If you’re considering launching a community share offer or investing in a co-operative, it’s important to understand the legal and structural restrictions involved. These rules are designed to:
Keep co-ops focused on their social or community mission
Protect investors from undue risk
Support fair, democratic ownership
This page gives an overview of the key restrictions you need to be aware of in the UK context.
💷 Capital Limits
Individual Investment Caps
In most co-operative societies, there is a legal cap on how much a single individual can invest - currently £100,000. This helps prevent any one person from having disproportionate financial influence.
🔹 Note: This cap doesn’t apply to other co-ops investing — only individuals.
Capped Returns
Co-operatives often limit the return on investment to ensure the focus stays on community benefit, not personal profit. Any dividend or interest paid is usually modest and set at a level the business can reasonably afford.
👥 Membership Requirements
Investment is Member-Based
In most cases, you need to be a member of the co-op to invest. This reflects the idea of shared ownership and mutual benefit.
One Member, One Vote
Regardless of how much you’ve invested, everyone gets just one vote. This preserves the democratic foundation of co-operatives - no buying your way to control.
🛡 Regulatory Compliance
Oversight by the FCA
The Financial Conduct Authority (FCA) registers co-operatives and ensures they comply with legal requirements. This includes reviewing share offers for transparency and fairness.
👉 See also: Financial Conduct Authority (FCA)
Prospectus Rules
If your share offer is large or being promoted to the general public, you may need to prepare a formal prospectus that details your finances, purpose, risks and governance.
🎯 Purpose and Use of Funds
Funds Must Serve the Co-op’s Purpose
Money raised through share offers should go towards activities that benefit the co-op and its members - not be diverted to unrelated investments or external ventures.
Asset Locks (Community Benefit Societies)
If your organisation is a community benefit society, it may include an 'asset lock'. This means the society’s assets must be used for community good and cannot be sold off for personal gain, even if the society dissolves.
🪙 Types of Shares
Withdrawable Shares
Most community shares are withdrawable, not transferable. This means they can’t be sold to someone else but can be withdrawn (i.e., repaid by the co-op) under agreed conditions.
Non-Speculative Investment
These are not speculative shares. You’re not buying into a rising stock price. The value of your shares generally remains stable and is returned at face value if withdrawn.
💼 Tax Considerations
Tax Relief Opportunities
Some co-ops may be eligible for schemes like the Seed Enterprise Investment Scheme (SEIS) or Enterprise Investment Scheme (EIS). These offer tax reliefs to investors -but only if specific eligibility criteria are met.

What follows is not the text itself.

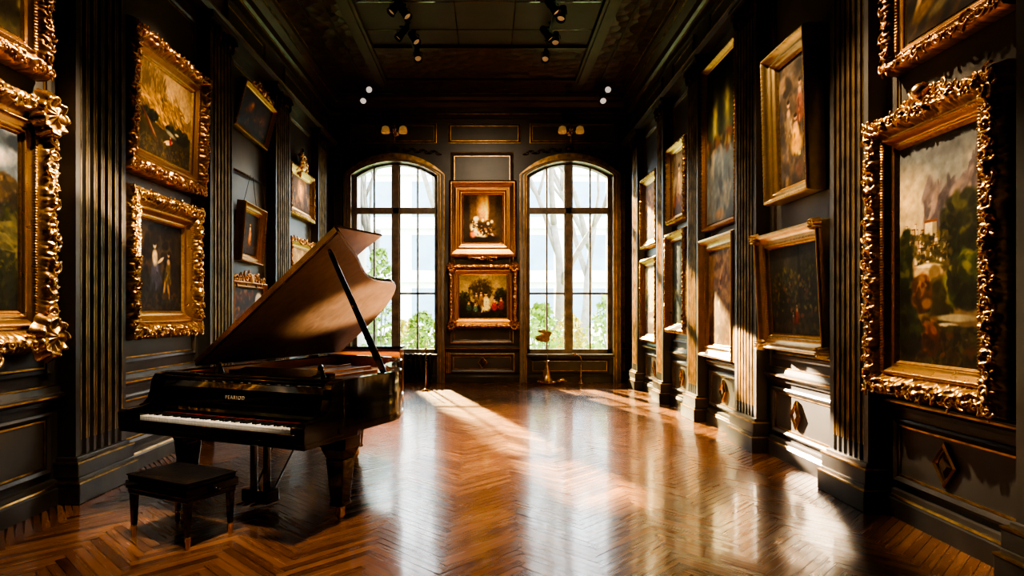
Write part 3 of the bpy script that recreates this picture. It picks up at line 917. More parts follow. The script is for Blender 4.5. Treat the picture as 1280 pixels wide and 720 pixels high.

Tip: Seek pre-approval from HMRC before advertising SEIS or EIS eligibility in your offer.
Tax on Returns
If you earn interest or a dividend from your shares, it may be taxable. The co-op should be clear about your responsibilities here.
⚖️ Ethical and Legal Boundaries
Ethical Investment Restrictions
Many co-ops choose to avoid investing in industries or sectors that don’t align with their values (e.g. arms, fossil fuels, fast fashion). This is often written into their governing rules.
Legal Structure Matters
Whether you're set up as a co-operative society or a community benefit society (BenCom) affects how investments are managed, what kinds of returns can be offered, and how your surplus is used.
If in doubt, it's always worth seeking legal or financial advice before issuing or investing in community shares - especially when navigating regulations and investor protections.